‘End of the line’ for Maeweather appeal 

Enterprise file photo — Michael Koff 

Tasheem Maeweather, right, talks with his attorney, Lee Kindlon, before being arraigned on four felony charges in Albany County Supreme in December 2016. 

GUILDERLAND — Tasheem Maeweather will remain in prison because the state’s highest court, the Court of Appeals, has declined to hear the appeal on his case, attorney Terence Kindlon told The Enterprise Friday, the same day he learned of the court’s decision.

Maeweather is serving three-and-a-half to seven years for reckless endangerment, concurrently with nine years for probation violations.

The charge stemmed from an incident Guilderland’s Crossgates Mall in November 2016 where a gun was fired, causing panicked shoppers to flee and resulting in a lockdown while police searched the premises.

Maeweather is currently in Wende Correctional Facility in Alden, east of Buffalo, according to online records. 

Kindlon had argued unsuccessfully, earlier this year, before the middle-level court in the state’s three-tiered system, the Appellate Division, in the Third Judicial District, that Maeweather’s reckless endangerment conviction should be overturned. 

Kindlon argued that Maeweather’s conviction should be overturned because the jury had convicted him only on the reckless endangerment charge, acquitting him of three other more serious charges, including the charge of possessing a firearm. 

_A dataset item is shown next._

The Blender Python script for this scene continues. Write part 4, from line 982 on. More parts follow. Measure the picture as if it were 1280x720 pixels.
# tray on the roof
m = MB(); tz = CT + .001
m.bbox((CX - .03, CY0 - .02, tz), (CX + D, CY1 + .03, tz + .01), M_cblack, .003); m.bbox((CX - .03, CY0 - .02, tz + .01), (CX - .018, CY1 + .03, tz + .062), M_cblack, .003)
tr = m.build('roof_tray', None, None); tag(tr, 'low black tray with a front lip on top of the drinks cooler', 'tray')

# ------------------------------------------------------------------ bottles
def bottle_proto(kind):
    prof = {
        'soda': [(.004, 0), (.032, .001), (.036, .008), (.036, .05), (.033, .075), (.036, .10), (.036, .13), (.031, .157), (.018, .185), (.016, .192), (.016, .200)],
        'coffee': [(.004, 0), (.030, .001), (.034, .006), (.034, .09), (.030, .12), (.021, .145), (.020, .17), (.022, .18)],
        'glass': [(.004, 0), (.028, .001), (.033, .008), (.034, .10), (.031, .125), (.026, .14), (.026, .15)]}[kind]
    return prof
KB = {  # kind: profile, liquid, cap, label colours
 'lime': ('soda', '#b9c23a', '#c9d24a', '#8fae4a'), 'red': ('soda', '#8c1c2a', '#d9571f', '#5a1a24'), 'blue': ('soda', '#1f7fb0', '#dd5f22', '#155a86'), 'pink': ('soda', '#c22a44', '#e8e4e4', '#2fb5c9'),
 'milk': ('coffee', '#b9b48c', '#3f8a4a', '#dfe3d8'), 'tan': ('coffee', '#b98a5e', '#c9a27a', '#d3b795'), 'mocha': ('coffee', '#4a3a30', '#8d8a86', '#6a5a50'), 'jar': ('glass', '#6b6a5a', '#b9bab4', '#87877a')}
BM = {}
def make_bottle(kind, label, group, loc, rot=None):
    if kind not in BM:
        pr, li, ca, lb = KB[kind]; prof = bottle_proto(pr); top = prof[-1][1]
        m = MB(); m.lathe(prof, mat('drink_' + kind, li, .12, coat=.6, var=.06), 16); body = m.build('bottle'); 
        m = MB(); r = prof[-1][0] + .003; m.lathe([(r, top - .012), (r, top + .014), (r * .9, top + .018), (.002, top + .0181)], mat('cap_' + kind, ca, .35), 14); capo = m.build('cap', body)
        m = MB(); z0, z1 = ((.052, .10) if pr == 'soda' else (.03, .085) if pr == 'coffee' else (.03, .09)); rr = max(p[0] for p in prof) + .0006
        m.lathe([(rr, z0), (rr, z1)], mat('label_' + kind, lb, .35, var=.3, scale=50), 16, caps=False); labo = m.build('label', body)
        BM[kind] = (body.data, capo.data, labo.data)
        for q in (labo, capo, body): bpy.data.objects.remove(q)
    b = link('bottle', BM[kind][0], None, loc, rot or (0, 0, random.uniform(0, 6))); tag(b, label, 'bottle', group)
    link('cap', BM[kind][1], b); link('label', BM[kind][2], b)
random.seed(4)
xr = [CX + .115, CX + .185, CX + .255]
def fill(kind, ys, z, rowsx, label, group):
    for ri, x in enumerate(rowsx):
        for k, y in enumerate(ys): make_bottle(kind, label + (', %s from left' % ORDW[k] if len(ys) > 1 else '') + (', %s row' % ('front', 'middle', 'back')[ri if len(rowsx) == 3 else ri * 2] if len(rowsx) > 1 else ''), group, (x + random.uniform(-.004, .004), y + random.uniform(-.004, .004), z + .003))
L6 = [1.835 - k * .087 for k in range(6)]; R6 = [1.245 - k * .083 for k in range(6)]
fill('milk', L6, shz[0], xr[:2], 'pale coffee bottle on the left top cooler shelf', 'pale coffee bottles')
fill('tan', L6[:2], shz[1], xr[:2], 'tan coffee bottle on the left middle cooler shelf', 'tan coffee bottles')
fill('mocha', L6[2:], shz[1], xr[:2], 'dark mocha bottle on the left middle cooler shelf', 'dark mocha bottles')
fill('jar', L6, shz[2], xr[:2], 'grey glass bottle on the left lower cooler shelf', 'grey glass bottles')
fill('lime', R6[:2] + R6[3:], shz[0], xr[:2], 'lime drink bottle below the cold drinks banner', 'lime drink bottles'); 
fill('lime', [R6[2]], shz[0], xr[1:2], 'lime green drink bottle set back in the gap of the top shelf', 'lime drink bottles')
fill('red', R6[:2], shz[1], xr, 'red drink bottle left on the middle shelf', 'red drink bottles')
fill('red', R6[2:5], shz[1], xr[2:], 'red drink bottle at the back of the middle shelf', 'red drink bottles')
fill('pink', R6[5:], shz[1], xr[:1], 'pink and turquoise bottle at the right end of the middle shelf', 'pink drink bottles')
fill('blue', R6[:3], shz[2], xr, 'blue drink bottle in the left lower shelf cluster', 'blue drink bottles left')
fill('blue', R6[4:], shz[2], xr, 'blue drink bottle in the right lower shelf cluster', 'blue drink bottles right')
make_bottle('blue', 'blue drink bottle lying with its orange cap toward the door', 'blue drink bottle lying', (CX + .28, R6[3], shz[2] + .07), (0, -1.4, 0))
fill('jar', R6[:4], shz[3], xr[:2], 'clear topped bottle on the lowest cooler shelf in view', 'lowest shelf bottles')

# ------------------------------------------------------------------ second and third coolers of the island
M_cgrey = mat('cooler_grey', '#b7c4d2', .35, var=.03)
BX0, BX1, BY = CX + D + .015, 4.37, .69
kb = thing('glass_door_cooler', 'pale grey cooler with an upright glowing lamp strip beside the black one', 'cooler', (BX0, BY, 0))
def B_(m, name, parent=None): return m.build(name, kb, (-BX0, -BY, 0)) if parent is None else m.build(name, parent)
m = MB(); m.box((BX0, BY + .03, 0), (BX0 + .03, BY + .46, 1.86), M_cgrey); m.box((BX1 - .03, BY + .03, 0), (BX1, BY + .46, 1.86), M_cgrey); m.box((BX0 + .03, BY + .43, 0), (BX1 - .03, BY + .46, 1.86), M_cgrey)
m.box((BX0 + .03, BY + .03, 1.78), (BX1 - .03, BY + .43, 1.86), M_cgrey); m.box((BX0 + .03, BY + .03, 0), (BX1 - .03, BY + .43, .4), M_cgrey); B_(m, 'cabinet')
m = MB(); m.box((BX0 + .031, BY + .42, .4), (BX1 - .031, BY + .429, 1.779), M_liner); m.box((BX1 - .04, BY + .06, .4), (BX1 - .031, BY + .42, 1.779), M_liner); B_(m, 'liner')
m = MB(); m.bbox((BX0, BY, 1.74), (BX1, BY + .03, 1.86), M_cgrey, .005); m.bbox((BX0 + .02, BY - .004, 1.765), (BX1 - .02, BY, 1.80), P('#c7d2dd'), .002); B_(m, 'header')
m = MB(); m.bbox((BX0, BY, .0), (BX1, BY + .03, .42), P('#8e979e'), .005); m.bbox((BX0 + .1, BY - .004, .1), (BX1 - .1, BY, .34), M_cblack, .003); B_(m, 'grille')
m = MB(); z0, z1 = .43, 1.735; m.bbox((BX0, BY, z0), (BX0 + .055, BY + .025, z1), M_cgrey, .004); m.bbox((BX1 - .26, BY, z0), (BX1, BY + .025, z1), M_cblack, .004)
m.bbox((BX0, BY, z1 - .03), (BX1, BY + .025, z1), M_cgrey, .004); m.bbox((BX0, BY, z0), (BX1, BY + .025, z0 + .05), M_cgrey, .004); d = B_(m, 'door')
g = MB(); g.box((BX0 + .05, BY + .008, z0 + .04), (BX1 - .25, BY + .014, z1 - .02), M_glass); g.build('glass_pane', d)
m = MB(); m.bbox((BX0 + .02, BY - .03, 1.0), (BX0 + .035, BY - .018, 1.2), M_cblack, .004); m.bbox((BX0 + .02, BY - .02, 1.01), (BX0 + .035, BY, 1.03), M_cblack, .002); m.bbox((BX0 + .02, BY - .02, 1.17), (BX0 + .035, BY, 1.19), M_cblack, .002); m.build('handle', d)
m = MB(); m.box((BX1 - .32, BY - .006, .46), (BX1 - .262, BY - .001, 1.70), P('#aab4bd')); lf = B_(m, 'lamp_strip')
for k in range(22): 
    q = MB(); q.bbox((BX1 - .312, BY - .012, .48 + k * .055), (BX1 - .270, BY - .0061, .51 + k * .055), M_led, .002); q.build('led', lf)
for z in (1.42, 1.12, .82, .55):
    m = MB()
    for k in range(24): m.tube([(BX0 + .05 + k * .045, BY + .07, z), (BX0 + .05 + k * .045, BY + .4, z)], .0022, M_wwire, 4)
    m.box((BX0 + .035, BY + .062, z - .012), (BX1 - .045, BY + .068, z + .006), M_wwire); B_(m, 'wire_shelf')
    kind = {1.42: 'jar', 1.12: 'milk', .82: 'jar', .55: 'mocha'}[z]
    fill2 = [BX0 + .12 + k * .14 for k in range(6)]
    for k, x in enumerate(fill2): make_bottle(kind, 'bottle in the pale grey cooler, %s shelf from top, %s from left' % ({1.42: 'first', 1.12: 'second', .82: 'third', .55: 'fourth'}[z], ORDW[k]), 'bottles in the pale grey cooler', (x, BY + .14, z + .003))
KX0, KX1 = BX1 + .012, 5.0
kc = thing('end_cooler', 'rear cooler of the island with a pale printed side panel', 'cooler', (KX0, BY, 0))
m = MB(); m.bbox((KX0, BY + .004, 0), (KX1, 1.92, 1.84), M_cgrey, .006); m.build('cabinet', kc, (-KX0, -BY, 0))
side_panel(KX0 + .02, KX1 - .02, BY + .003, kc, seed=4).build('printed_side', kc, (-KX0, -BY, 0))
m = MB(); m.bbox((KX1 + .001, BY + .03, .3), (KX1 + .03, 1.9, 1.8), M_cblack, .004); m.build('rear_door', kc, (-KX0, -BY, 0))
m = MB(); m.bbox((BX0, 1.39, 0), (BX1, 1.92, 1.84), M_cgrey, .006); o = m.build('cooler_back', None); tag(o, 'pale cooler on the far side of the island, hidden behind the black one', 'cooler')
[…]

Without a gun, Kindlon argued, Maeweather could not have recklessly endangered anyone. 

Kindlon told The Enterprise immediately after that appeal, “You can yell ‘bang’ in your loudest voice, and nobody’s going to get shot.”

A jury acquitted Maeweather on charges of second-degree attempted murder, first-degree attempted assault, second-degree criminal possession of a weapon, and first-degree reckless endangerment

The reckless-endangerment conviction was upheld by the Appellate Division in May, and Terence Kindlon and Lee Kindlon then asked the Court of Appeals, the state’s highest court, to hear the case.

The New York State Court of Appeals, like the United States Supreme Court, hears cases that set legal precedence.

“I still believe, to this day, that Tasheem is innocent and I will continue to fight for his freedom,” Lee Kindlon told The Enterprise in June after he and his father applied to the Court of Appeals. 

Terence Kindlon told The Enterprise that he learned on Nov. 8 that the court has declined to hear the case, calling this “the end of the line” for Maeweather.